A language model has to understand many things at the same time when it reads a sentence: word meanings, grammar, context, and world knowledge. Consider the sentence “The bank is by the river”. The model must simultaneously consider:
- bank as a financial institution
- bank as a bench
- bank as a riverbank
- the grammatical role of the word
- the surrounding context from earlier sentences
The model evaluates all of these possibilities in parallel. However, they must ultimately be compressed into a single internal representation. It intensifies. Larger models know more and process more signals at the same time, but they still rely on the same single internal representation.
To understand this limitation, it is important to distinguish between embeddings and channels. An embedding is the initial vector representation of a token when it enters the model. A channel, by contrast, is the high-dimensional vector space through which these embeddings flow as the model processes them. As attention, feed-forward layers, and residual connections are applied, embeddings are continuously transformed and merged with context and intermediate reasoning results.
Concretely:
- each token is represented as a vector with hundreds or thousands of values
- each Transformer layer transforms this vector
- residual connections add the previous vector to the new one
The channel becomes a bottleneck, because the vector sizes increase, but not infinitely. Newer architectures such as the DeepSeek paper https://arxiv.org/pdf/2512.24880v2 attempt to address this by introducing multiple internal paths. Instead of mixing everything immediately, different kinds of information can flow in parallel for longer. However, parallelism alone is not sufficient. Without constraints, models tend to overuse some paths and neglect others, leading to imbalance and instability.

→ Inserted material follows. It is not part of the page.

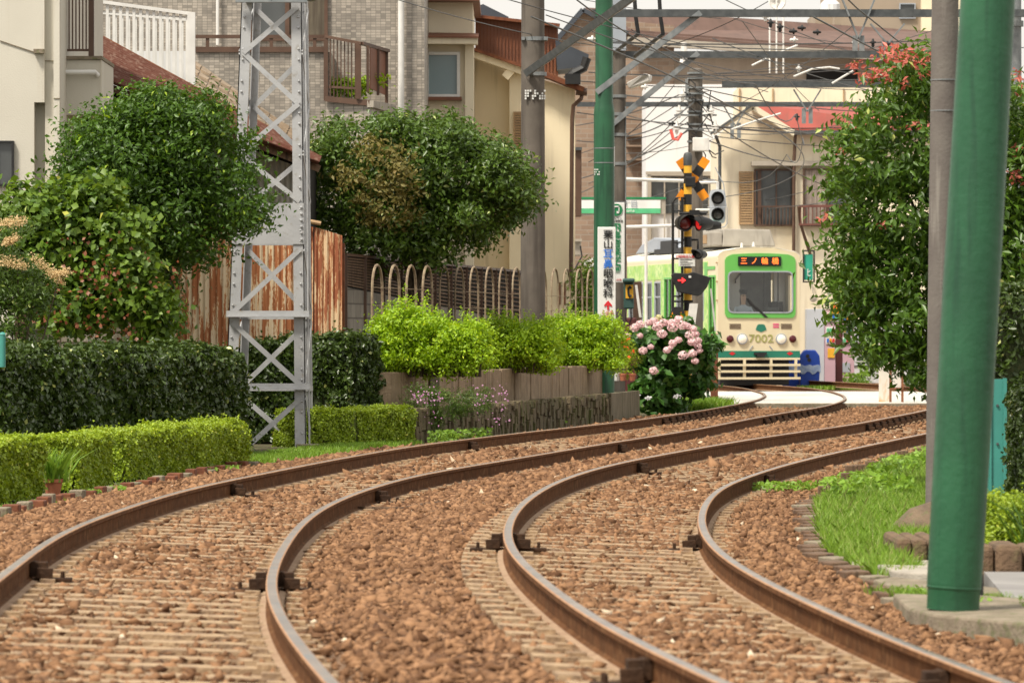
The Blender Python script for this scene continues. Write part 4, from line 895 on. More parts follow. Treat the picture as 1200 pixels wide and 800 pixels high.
#@@FOLIAGE_LEFT
# ============================================================ LEFT FOLIAGE
t = hedge('clipped_hedge', 'low yellow-green clipped hedge block at the left edge, nearest the camera', [(-4.85, 42.5), (-4.38, 44.8)], 0.56, 0, .50, M['l_box'], 9500, .034, 'low clipped hedges', core=M['twigs_lime'], wob=.02, asp=.75, spread=.9)
hedge('clipped_hedge', 'small low clipped hedge piece beside the terracotta pot with iris leaves', [(-4.22, 47.0), (-3.99, 48.7)], 0.38, 0, .47, M['l_box'], 9500, .032, 'low clipped hedges', core=M['twigs_lime'], wob=.02, asp=.75, spread=.9)
hedge('clipped_hedge', 'long low yellow-green clipped hedge running up to the left foot of the mast', [(X_(118, 50.6), 50.4), (X_(182, 52), 52.4), (X_(262, 55.6), 55.9)], 0.46, 0, .455, M['l_box'], 9500, .032, 'low clipped hedges', core=M['twigs_lime'], wob=.024, asp=.75, spread=.9)
hedge('clipped_hedge', 'low yellow-green clipped hedge right of the mast, ending at the stone wall', [(X_(338, 65.2), 65.4), (X_(398, 65.6), 66.0), (X_(462, 66.4), 67.2)], 0.55, 0, .46, M['l_box'], 9500, .034, 'low clipped hedges', core=M['twigs_lime'], wob=.02, asp=.75, spread=.9)
hedge('tall_hedge', 'tall dark green clipped hedge left of the mast behind the low hedges', [(X_(-40, 52), 52.4), (X_(120, 56), 56.4), (X_(252, 60), 60.3)], .7, 0, 1.21, M['l_hedge'], 3600, .066, 'tall clipped hedges', wob=.045, spread=1.1, asp=.62)
hedge('tall_hedge', 'tall dark green clipped hedge right of the mast beside the raised bed', [(X_(290, 68.6), 68.8), (X_(350, 68.8), 69), (X_(430, 68.6), 68.6)], .8, 0, 1.34, M['l_hedge'], 3600, .068, 'tall clipped hedges', wob=.045, spread=1.1, asp=.62)
tree('tree', 'dense dark green broadleaf tree at left in front of the rusty shed roof', 'tree', pxblobs([(195, 165, 62), (140, 190, 62, -.3), (240, 190, 60), (262, 235, 46, .2), (190, 250, 66), (130, 250, 50), (232, 285, 30), (155, 325, 46, .3), (110, 170, 36), (285, 240, 26, .1), (225, 140, 32), (172, 370, 34, .4), (190, 130, 24), (100, 215, 30), (150, 140, 22)], 62.4, .75), (X_(185, 62.8), 63, 0), M['l_dark'], 520, 42000, .072, .13, .10, .5, droop=.15, nl=6)
t = bpy.data.objects[[o.name for o in bpy.data.objects if o.name.startswith('tree')][-1]]
def sprigs(parent, pts, d, n, mt, L=.06, name='sprig_leaves'):
    A = []
    for (x0, y0, x1, y1) in pts:
        a, b = P(x0, y0, d), P(x1, y1, d)
        for k in range(n): q = a.lerp(b, k / n); A.append([q.x + random.gauss(0, .02), q.y + random.gauss(0, .03), q.z + random.gauss(0, .02)])
    A = np.array(A); return leafmesh(name, A, np.tile([0, -.3, 1.], (len(A), 1)), L, mt, parent)
sprigs(t, [(285, 200, 332, 180), (290, 235, 338, 226), (285, 262, 330, 275), (280, 215, 318, 240), (275, 170, 305, 150), (270, 290, 305, 312), (90, 130, 120, 110), (210, 120, 245, 108)], 62.2, 26, M['l_dark'])
sprigs(t, [(120, 128, 132, 138), (90, 165, 96, 160)], 61.5, 10, M['l_lime'], .05, 'yellow_leaves')
# ivy over the wall
t = thing('ivy', 'mass of ivy and creeper with some red leaves tumbling over the grey wall', 'climbing plant', (X_(110, 61), 61, 0))
bl = pxblobs([(30, 250, 34), (75, 262, 40), (115, 290, 44), (60, 300, 50), (110, 345, 42), (150, 330, 40), (80, 360, 36), (25, 300, 44), (175, 370, 22, 0, 1.4), (140, 275, 30), (105, 235, 26)], 60.8, .35)
p_, n_ = clumps(bl, 420, 17000, .12, .5); leafmesh('leaves', p_, n_, .095, M['l_ivy'], t, .8, droop=.3)
p_, n_ = clumps(pxblobs([(130, 375, 34), (100, 350, 46), (150, 335, 40), (70, 345, 36), (110, 300, 40)], 60.55, .35), 240, 420, .12, .85); leafmesh('red_leaves', p_, n_, .055, M['l_red'], t, .8, spread=1.0)
A = []; 
for k in range(60):
    px = random.uniform(50, 195); y0 = random.uniform(350, 385); ln = random.uniform(12, 45)
    for j in range(int(ln / 2.2)): q = P(px + random.gauss(0, 2.5), y0 + j * 2.2, 61.4 + random.gauss(0, .08)); A.append(tuple(q))
leafmesh('trailing_leaves', np.array(A), np.tile([0, -1., .3], (len(A), 1)), .06, M['l_ivy'], t, .8)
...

The key improvement is organized parallelism. By enforcing balanced usage of channels, all types of information get a fair chance to contribute before being combined. This allows models to preserve multiple interpretations longer and merge them more deliberately. Organized channels are sometimes confused with Mixture of Experts (MoE) architectures, but they solve different problems.
Mixture of Experts splits the network into multiple expert sub-networks. A router selects which experts process each token, activating only a subset at a time. MoE primarily improves scalability and specialization.
- MoE answers: “Which part of the network should process this token?”. MoE reduces competition for compute. Some call it Sparse (few active).
- Channels answer: “How can multiple interpretations coexist inside the model without interfering?”. Channels reduce competition between meanings. Some call it Dense (all active).
The central insight is clear: progress in language models does not come only from more parameters, more data, or more compute. It comes from structuring how information flows internally.